# Records to process
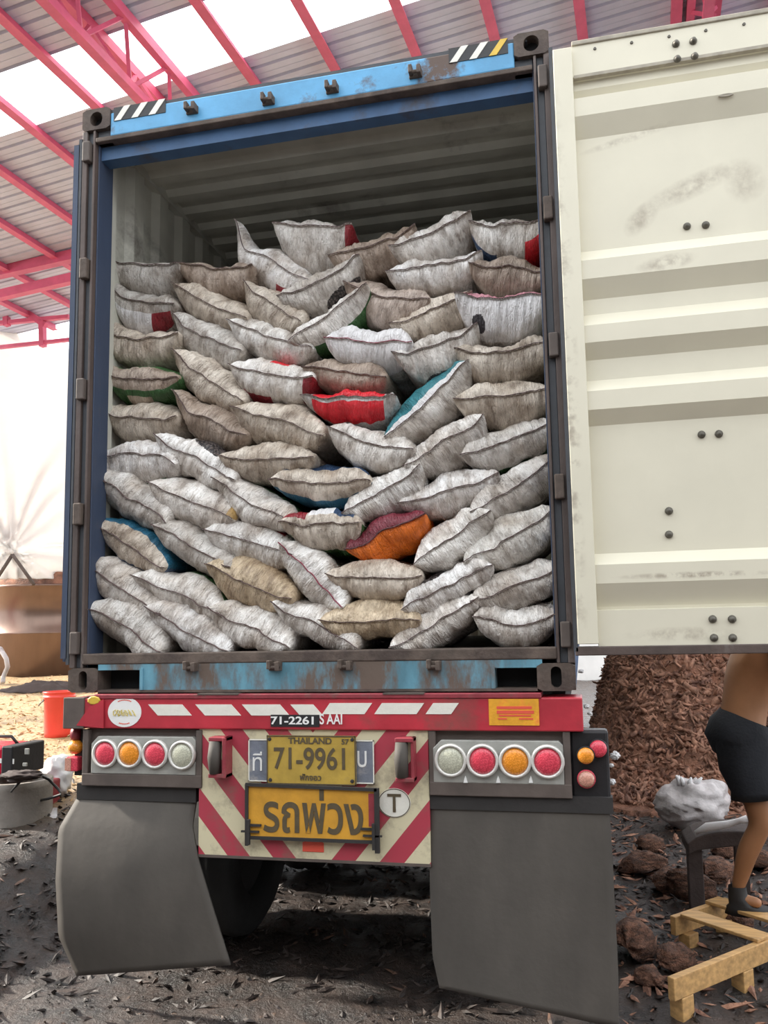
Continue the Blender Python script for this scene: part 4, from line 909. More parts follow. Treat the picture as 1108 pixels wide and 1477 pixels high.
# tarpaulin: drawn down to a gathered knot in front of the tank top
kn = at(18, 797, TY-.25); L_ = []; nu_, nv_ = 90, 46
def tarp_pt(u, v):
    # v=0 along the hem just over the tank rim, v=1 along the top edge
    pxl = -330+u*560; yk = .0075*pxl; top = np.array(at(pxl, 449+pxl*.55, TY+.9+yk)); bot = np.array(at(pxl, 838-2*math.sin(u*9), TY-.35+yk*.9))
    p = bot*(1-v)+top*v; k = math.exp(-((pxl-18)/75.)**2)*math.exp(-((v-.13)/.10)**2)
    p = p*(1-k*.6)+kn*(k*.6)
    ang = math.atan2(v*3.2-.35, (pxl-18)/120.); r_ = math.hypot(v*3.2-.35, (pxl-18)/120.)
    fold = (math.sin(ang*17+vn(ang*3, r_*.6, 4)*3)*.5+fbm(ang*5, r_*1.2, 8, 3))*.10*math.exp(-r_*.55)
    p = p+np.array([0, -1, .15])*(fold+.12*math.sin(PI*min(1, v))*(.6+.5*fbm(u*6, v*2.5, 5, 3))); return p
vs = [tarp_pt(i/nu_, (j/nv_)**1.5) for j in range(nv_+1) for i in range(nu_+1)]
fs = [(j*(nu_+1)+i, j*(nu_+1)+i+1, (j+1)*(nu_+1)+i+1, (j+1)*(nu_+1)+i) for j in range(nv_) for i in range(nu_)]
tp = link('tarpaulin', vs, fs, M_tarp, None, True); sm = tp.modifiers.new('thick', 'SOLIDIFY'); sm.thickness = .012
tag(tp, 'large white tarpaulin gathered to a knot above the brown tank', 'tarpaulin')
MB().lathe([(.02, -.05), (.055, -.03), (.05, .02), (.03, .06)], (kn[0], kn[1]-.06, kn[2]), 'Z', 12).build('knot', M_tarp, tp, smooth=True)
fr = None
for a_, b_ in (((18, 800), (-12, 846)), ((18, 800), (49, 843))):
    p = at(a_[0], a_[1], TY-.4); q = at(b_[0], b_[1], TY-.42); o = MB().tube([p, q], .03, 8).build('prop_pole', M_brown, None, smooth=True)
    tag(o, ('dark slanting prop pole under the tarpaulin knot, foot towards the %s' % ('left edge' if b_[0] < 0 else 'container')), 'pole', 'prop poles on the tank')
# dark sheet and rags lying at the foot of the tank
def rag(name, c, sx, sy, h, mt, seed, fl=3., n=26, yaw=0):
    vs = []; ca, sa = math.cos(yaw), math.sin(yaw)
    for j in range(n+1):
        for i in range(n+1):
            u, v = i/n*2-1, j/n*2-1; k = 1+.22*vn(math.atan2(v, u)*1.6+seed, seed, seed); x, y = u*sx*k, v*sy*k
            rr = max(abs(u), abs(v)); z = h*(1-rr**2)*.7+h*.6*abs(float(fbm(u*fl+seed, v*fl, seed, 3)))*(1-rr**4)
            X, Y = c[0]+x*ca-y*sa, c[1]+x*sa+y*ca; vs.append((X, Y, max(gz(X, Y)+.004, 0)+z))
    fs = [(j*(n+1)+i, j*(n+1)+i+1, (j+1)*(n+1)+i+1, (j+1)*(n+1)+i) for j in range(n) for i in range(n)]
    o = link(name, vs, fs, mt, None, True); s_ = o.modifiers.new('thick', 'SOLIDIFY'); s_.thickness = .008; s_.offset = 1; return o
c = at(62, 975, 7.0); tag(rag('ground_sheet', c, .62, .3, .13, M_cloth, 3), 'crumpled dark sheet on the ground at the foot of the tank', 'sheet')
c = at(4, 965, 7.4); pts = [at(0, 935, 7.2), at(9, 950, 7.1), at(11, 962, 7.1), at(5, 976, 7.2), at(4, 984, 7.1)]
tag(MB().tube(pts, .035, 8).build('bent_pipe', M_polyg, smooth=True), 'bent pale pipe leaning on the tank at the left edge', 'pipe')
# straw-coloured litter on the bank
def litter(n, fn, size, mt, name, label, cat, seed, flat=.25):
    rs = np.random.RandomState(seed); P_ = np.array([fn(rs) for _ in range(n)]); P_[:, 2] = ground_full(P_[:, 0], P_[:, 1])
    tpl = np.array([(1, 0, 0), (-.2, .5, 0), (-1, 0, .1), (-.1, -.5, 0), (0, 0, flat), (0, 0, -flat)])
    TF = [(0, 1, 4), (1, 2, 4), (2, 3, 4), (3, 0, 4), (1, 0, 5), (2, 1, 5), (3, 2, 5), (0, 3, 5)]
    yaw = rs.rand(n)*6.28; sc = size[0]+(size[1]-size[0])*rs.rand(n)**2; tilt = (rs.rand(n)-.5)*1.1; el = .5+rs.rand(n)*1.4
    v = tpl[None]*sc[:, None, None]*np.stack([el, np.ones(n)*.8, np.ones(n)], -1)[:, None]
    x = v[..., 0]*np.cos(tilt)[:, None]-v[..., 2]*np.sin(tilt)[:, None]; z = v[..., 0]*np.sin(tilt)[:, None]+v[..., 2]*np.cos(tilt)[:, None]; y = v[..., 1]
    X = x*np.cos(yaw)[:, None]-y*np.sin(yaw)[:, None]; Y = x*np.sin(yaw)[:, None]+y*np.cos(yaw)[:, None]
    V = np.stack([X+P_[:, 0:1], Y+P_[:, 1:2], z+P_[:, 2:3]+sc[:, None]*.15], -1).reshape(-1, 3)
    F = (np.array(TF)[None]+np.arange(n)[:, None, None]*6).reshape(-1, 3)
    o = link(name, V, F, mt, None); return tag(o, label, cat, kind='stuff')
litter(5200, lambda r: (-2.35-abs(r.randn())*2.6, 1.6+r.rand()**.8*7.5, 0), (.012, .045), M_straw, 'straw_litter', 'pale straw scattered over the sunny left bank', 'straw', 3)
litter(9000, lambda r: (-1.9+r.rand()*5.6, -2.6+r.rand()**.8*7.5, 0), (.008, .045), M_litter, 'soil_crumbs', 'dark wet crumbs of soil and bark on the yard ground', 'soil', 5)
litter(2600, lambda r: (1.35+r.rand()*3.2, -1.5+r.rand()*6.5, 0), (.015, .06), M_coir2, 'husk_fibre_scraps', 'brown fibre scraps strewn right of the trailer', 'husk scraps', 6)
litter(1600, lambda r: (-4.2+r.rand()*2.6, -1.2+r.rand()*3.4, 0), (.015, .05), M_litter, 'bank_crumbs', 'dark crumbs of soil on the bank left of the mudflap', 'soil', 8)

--

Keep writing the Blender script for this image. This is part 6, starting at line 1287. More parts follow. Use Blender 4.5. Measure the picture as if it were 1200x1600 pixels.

# Task statement
Report the number of lines of the listing above that hold the string "this", with no other text.

# Answer
2